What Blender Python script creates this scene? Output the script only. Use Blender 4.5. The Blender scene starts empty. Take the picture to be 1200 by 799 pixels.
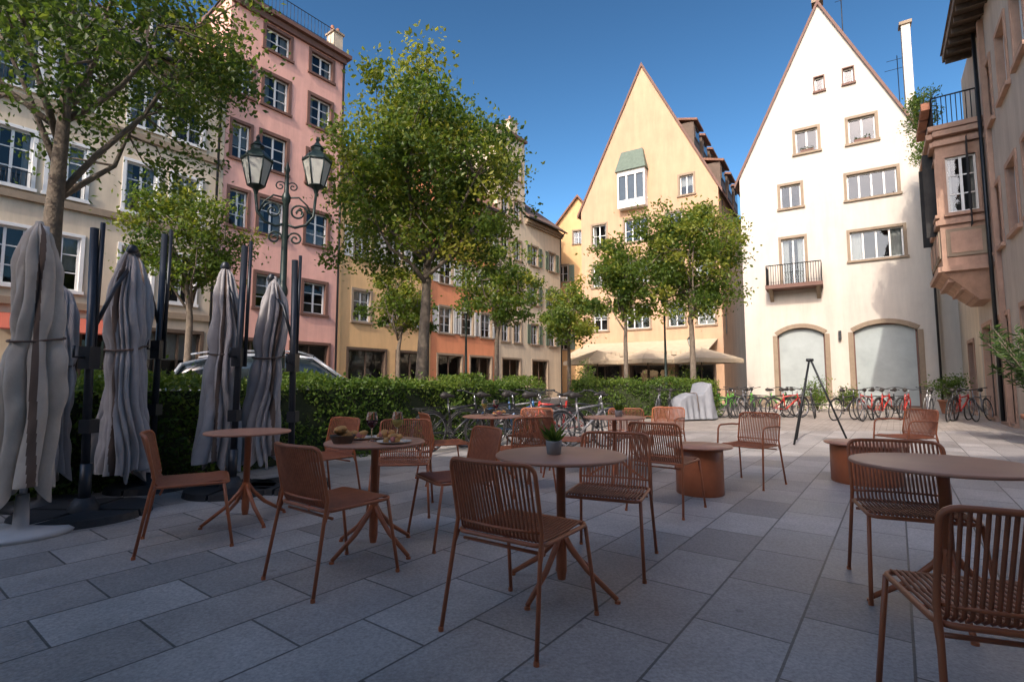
import bpy, bmesh, math, random
import numpy as np
from mathutils import Vector, Matrix
random.seed(7); rng=np.random.default_rng(7)
scene=bpy.context.scene
COL=scene.collection

# ------------------------------------------------------------ materials
MATS={}
def _new(name):
    m=bpy.data.materials.new(name); m.use_nodes=True
    nt=m.node_tree; b=nt.nodes['Principled BSDF']
    MATS[name]=m
    return m,nt,b
def mat(name,col,rough=.6,var=.15,scale=4.0,bump=0.0,bscale=40.0,metal=0.0,spec=.5,stain=0.0,coat=0.0,sheen=0.0):
    m,nt,b=_new(name)
    tc=nt.nodes.new('ShaderNodeTexCoord')
    n=nt.nodes.new('ShaderNodeTexNoise'); n.inputs['Scale'].default_value=scale; n.inputs['Detail'].default_value=6; n.inputs['Roughness'].default_value=.65
    nt.links.new(tc.outputs['Object'],n.inputs['Vector'])
    r=nt.nodes.new('ShaderNodeValToRGB')
    r.color_ramp.elements[0].position=.3; r.color_ramp.elements[1].position=.7
    c=np.array(col)
    r.color_ramp.elements[0].color=(*np.clip(c*(1-var),0,1),1); r.color_ramp.elements[1].color=(*np.clip(c*(1+var),0,1),1)
    nt.links.new(n.outputs['Fac'],r.inputs['Fac'])
    out=r.outputs['Color']
    if stain>0:
        mp=nt.nodes.new('ShaderNodeMapping'); mp.inputs['Scale'].default_value=(1.3,1.3,.16)
        nt.links.new(tc.outputs['Object'],mp.inputs['Vector'])
        n2=nt.nodes.new('ShaderNodeTexNoise'); n2.inputs['Scale'].default_value=1.6; n2.inputs['Detail'].default_value=8; n2.inputs['Roughness'].default_value=.7
        nt.links.new(mp.outputs['Vector'],n2.inputs['Vector'])
        r2=nt.nodes.new('ShaderNodeValToRGB'); r2.color_ramp.elements[0].position=.35; r2.color_ramp.elements[1].position=.62
        r2.color_ramp.elements[0].color=(1-stain,1-stain,1-stain*.95,1); r2.color_ramp.elements[1].color=(1,1,1,1)
        nt.links.new(n2.outputs['Fac'],r2.inputs['Fac'])
        mx=nt.nodes.new('ShaderNodeMixRGB'); mx.blend_type='MULTIPLY'; mx.inputs['Fac'].default_value=1
        nt.links.new(out,mx.inputs['Color1']); nt.links.new(r2.outputs['Color'],mx.inputs['Color2']); out=mx.outputs['Color']
    nt.links.new(out,b.inputs['Base Color'])
    b.inputs['Roughness'].default_value=rough; b.inputs['Metallic'].default_value=metal
    b.inputs['Specular IOR Level'].default_value=spec
    if coat: b.inputs['Coat Weight'].default_value=coat; b.inputs['Coat Roughness'].default_value=.08
    if sheen: b.inputs['Sheen Weight'].default_value=sheen
    if bump>0:
        n3=nt.nodes.new('ShaderNodeTexNoise'); n3.inputs['Scale'].default_value=bscale; n3.inputs['Detail'].default_value=5
        nt.links.new(tc.outputs['Object'],n3.inputs['Vector'])
        bp=nt.nodes.new('ShaderNodeBump'); bp.inputs['Strength'].default_value=bump; bp.inputs['Distance'].default_value=.02
        nt.links.new(n3.outputs['Fac'],bp.inputs['Height']); nt.links.new(bp.outputs['Normal'],b.inputs['Normal'])
    return m
def brick_mat(name,c1,c2,mortar,bw,rh,ms,rot=0,rough=.7,speck=.25,sscale=90,bump=.5,spots=False):
    m,nt,b=_new(name)
    tc=nt.nodes.new('ShaderNodeTexCoord'); mp=nt.nodes.new('ShaderNodeMapping')
    mp.inputs['Rotation'].default_value=(0,0,rot)
    nt.links.new(tc.outputs['Object'],mp.inputs['Vector'])
    br=nt.nodes.new('ShaderNodeTexBrick')
    br.inputs['Scale'].default_value=1; br.inputs['Brick Width'].default_value=bw; br.inputs['Row Height'].default_value=rh
    br.inputs['Mortar Size'].default_value=ms; br.inputs['Mortar Smooth'].default_value=.3
    br.inputs['Color1'].default_value=(*c1,1); br.inputs['Color2'].default_value=(*c2,1); br.inputs['Mortar'].default_value=(*mortar,1)
    nt.links.new(mp.outputs['Vector'],br.inputs['Vector'])
    n=nt.nodes.new('ShaderNodeTexNoise'); n.inputs['Scale'].default_value=sscale; n.inputs['Detail'].default_value=8; n.inputs['Roughness'].default_value=.8
    nt.links.new(tc.outputs['Object'],n.inputs['Vector'])
    n2=nt.nodes.new('ShaderNodeTexNoise'); n2.inputs['Scale'].default_value=1.1; n2.inputs['Detail'].default_value=8; n2.inputs['Roughness'].default_value=.7
    nt.links.new(tc.outputs['Object'],n2.inputs['Vector'])
    r=nt.nodes.new('ShaderNodeMapRange'); r.inputs['From Min'].default_value=.3; r.inputs['From Max'].default_value=.7; r.inputs['To Min'].default_value=1-speck; r.inputs['To Max'].default_value=1+speck
    nt.links.new(n.outputs['Fac'],r.inputs['Value'])
    r2=nt.nodes.new('ShaderNodeMapRange'); r2.inputs['From Min'].default_value=.3; r2.inputs['From Max'].default_value=.7; r2.inputs['To Min'].default_value=.70; r2.inputs['To Max'].default_value=1.2
    nt.links.new(n2.outputs['Fac'],r2.inputs['Value'])
    mu=nt.nodes.new('ShaderNodeMath'); mu.operation='MULTIPLY'; nt.links.new(r.outputs[0],mu.inputs[0]); nt.links.new(r2.outputs[0],mu.inputs[1])
    fac=mu.outputs[0]
    if spots:
        vo=nt.nodes.new('ShaderNodeTexVoronoi'); vo.inputs['Scale'].default_value=2.3; nt.links.new(tc.outputs['Object'],vo.inputs['Vector'])
        sr=nt.nodes.new('ShaderNodeMapRange'); sr.inputs['From Min'].default_value=.035; sr.inputs['From Max'].default_value=.06; sr.inputs['To Min'].default_value=.72; sr.inputs['To Max'].default_value=1
        nt.links.new(vo.outputs['Distance'],sr.inputs['Value'])
        m3=nt.nodes.new('ShaderNodeMath'); m3.operation='MULTIPLY'; nt.links.new(fac,m3.inputs[0]); nt.links.new(sr.outputs[0],m3.inputs[1]); fac=m3.outputs[0]
    mx=nt.nodes.new('ShaderNodeVectorMath'); mx.operation='SCALE'
    nt.links.new(br.outputs['Color'],mx.inputs[0]); nt.links.new(fac,mx.inputs['Scale'])
    nt.links.new(mx.outputs[0],b.inputs['Base Color']); 
    rr=nt.nodes.new('ShaderNodeMapRange'); rr.inputs['From Min'].default_value=.3; rr.inputs['From Max'].default_value=.7
    rr.inputs['To Min'].default_value=rough-.14; rr.inputs['To Max'].default_value=rough+.1
    nt.links.new(n2.outputs['Fac'],rr.inputs['Value']); nt.links.new(rr.outputs[0],b.inputs['Roughness'])
    inv=nt.nodes.new('ShaderNodeMath'); inv.operation='MULTIPLY_ADD'; inv.inputs[1].default_value=-1.0; inv.inputs[2].default_value=1.0
    nt.links.new(br.outputs['Fac'],inv.inputs[0])
    ad=nt.nodes.new('ShaderNodeMath'); ad.operation='MULTIPLY_ADD'; ad.inputs[1].default_value=.25
    nt.links.new(n.outputs['Fac'],ad.inputs[0]); nt.links.new(inv.outputs[0],ad.inputs[2])
    bp=nt.nodes.new('ShaderNodeBump'); bp.inputs['Strength'].default_value=bump; bp.inputs['Distance'].default_value=.008
    nt.links.new(ad.outputs[0],bp.inputs['Height']); nt.links.new(bp.outputs['Normal'],b.inputs['Normal'])
    return m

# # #

Give again exactly the lines running from the beginning of the material above through the line that contains "COL=scene.collection", and leave out every picture.

| Output of the exercise |
What Blender Python script creates this scene? Output the script only. Use Blender 4.5. The Blender scene starts empty. Take the picture to be 1200 by 799 pixels.
import bpy, bmesh, math, random
import numpy as np
from mathutils import Vector, Matrix
random.seed(7); rng=np.random.default_rng(7)
scene=bpy.context.scene
COL=scene.collection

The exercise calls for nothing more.